Non è andata benissimo neanche per quanto riguarda l’alimentazione tramite pannelli solari: il 16 novembre, quattro giorni dopo il suo arrivo, Philae è entrato in ibernazione per mancanza di energia in quanto finito in una zona dove la luce del sole giunge solo parzialmente. I trapani del lander hanno quindi funzionato solo per breve tempo, ma la mole di informazioni giunta a terra è comunque enorme.
Il futuro di Philae è incerto: si spera che nei prossimi mesi, con l’avvicinamento della cometa al Sole, i pannelli siano in grado di ricevere energia sufficiente per permettere la riaccensione del lander e avviare nuovi, preziosissimi rilevamenti.
A questo punto la doverosa precisazione perché di articoli, pagine web e interviste a scienziati ne ho letti e sentiti moltissimi, ma nessuno ha spiegato al comune mortale, non avvezzo a temi astronomici, un concetto fondamentale: nell’immaginario collettivo, infatti, la cometa è infatti un corpo celeste splendente, caldo e luminosissimo, oltre che dotato di una lunga coda. Perché dunque le prime foto giunte da “lassù” ritraggono un corpo dall’aspetto roccioso e per nulla brillante?
La spiegazione, tutto sommato, è piuttosto semplice; proprio per questo mi stupisco che nessuna fonte (perlomeno quelle da me consultate) l’abbia fornita. La cometa assume l’aspetto che siamo abituati a pensare (e disegnare) solamente nel tratto di orbita più vicino al Sole. Solo quando il calore della nostra stella è sufficiente a vaporizzare gli strati esterni di queste “palle di neve sporche” (composte per la maggior parte di sostanze volatili come biossido di carbonio, metano e acqua ghiacciati, oltre ad aggregati di polvere e vari minerali), esse si “accendono” e si mostrano in tutta la loro bellezza.
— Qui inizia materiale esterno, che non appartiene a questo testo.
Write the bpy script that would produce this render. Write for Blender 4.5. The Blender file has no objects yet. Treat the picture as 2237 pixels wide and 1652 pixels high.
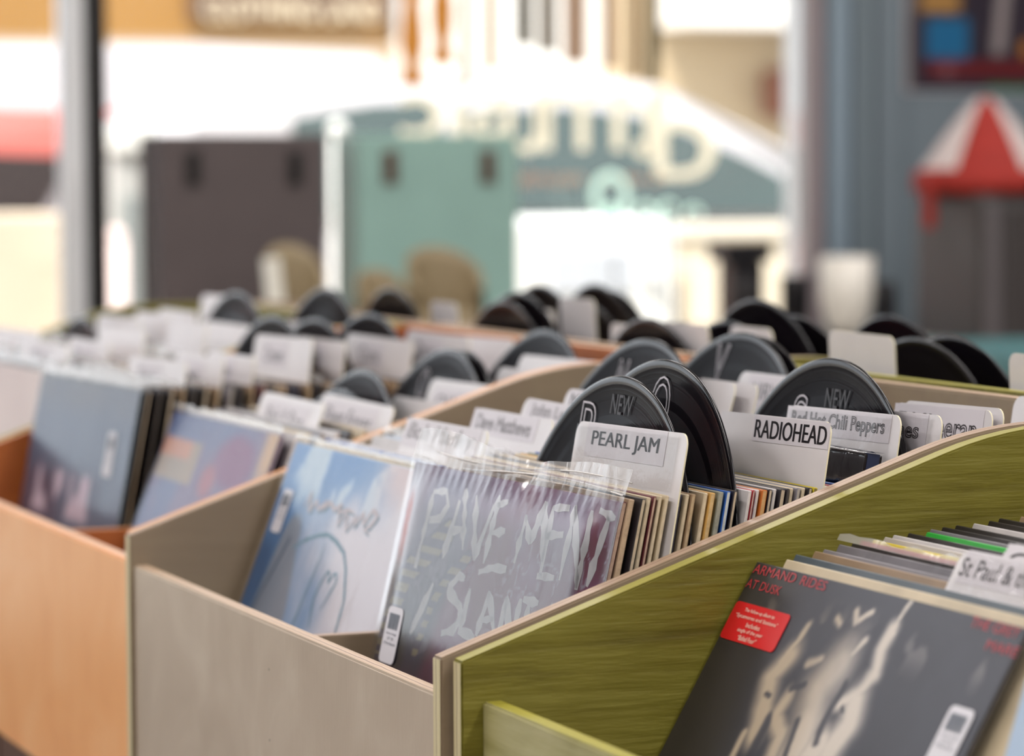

Le correnti di polvere e gas così prodottesi formano la chioma, un’enorme ma rarefatta atmosfera attorno al nucleo; la forza esercitata su di essa dalla pressione di radiazione del Sole e dal suo “vento” (un flusso di particelle cariche) conducono alla formazione di un’enorme coda che punta in direzione opposta alla nostra stella.
Si pensi che normalmente il diametro del nucleo di una cometa è inferiore ai 50 km, mentre la chioma può superare le dimensioni del Sole (diametro di 1.400.000 km) e sono state osservate code di estensione superiore ad una unità astronomica (150 milioni di chilometri)! Questa sfilata nel cielo implica per la cometa una perdita di massa che la porterà ad una lenta consunzione: pavoneggiarsi nello spazio risulta dunque poco conveniente!
AGGIORNAMENTO: Il 27 luglio 2016 la missione di Philae si è ufficialmente conclusa. Il dispositivo a bordo di Rosetta, che permetteva le comunicazioni contatto con il lander, è stato spento perché ormai inutilizzato dal luglio 2015.